La fin de l’année 2016 a été marquée par l’adoption d’un ‘Code of Corporate Governance’. Est-ce pour diluer une certaine opacité qui règne au niveau des Boards du privé ?
Le Code of Corporate Governance existe depuis 2003. Il s’ajoute aux dispositions de la Companies Act, des Listing Rules de la Bourse et des autres lois et règlements pertinents pour assurer que les entreprises soient gérées de manière transparente et responsable. ENL souscrit sans réserve à ce code de conduite et nous apprécions que celui-ci soit régulièrement mis à jour, comme cela a été le cas l’année dernière.

Quelle sera la stratégie du groupe cette année, sachant que enl est passé de la septième à la onzième place en 2016 en termes de profits ?
Nous avons le plus grand respect pour nos pairs dont les performances ont été meilleures que les nôtres et nous nous en inspirons pour améliorer nos propres performances. Nous poursuivons pour notre part une stratégie à long terme : nous sommes confiants que les bonnes décisions prises aujourd’hui apporteront des retours pérennes. C’est dans cet esprit que nous poursuivons notre stratégie de base qui est d’optimiser la valeur de nos actifs, durablement.

On parle d’ingérence politicienne au niveau de certaines compagnies cotées en Bourse. On a récemment vu ce qui s’est passé au sein d’Air Mauritius.
L’état est actionnaire de certaines entreprises et en tant que tel, il a le droit et le devoir de s’assurer de leur bonne gouvernance et ce, dans le meilleur intérêt de celles-ci.

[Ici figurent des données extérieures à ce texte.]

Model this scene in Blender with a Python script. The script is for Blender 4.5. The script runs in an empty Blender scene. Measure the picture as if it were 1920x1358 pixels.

Une situation particulière retient l’attention au sein de New Mauritius Hotels, où l’actionnariat d’ENL aurait dépassé les 30 %.
NMH est un des pionniers de l’industrie du tourisme et ENL en est un des actionnaires depuis plusieurs décennies. La décision d’ENL d’acheter des actions additionnelles de NMH en février 2016 a été guidée par l’opportunité et par la très forte conviction du groupe dans le potentiel de l’industrie du tourisme mauricien ainsi que dans l’avenir de la compagnie. La participation d’ENL – directement et à travers sa filiale Rogers – au capital de NMH est actuellement de 29,8 %. Ceci est un fait incontestable et il dément la perception erronée de certains à l’effet que nous aurions dû faire une mandatory offer lors de notre dernier achat d’actions de NMH. Les règles gouvernant les entreprises cotées en Bourse obligent effectivement un actionnaire qui détient plus de 30 % du capital d’une entreprise à faire une offre d’achat à tous les autres actionnaires. Cette disposition ne s’appliquait pas à ENL puisque l’actionnariat de notre groupe reste en dessous de la barre des 30 %.

Qu’est-ce que vous pouvez nous dire sur « l’amalgamation » d’ENL Land et ENL Investment?
Cette fusion de deux filiales du groupe ENL date maintenant d’un an. L’objectif était de rapprocher une entreprise avec une base d’actifs conséquente (ENL Land) avec une autre qui avait une force opérationnelle exceptionnelle (ENL Investment) et de donner ainsi naissance à une entreprise de taille (ENL Land), avec des actifs évalués à plus de Rs 55 milliards et un cash-flow opérationnel de plus de Rs 1 milliard. De plus, les intérêts des actionnaires minoritaires sont maintenant alignés et donc plus faciles à gérer. Le renforcement de nos intérêts dans l’hôtellerie, nos investissements dans l’innovation et le développement de Moka sont les premiers résultats du dynamisme renouvelé d’ENL Land.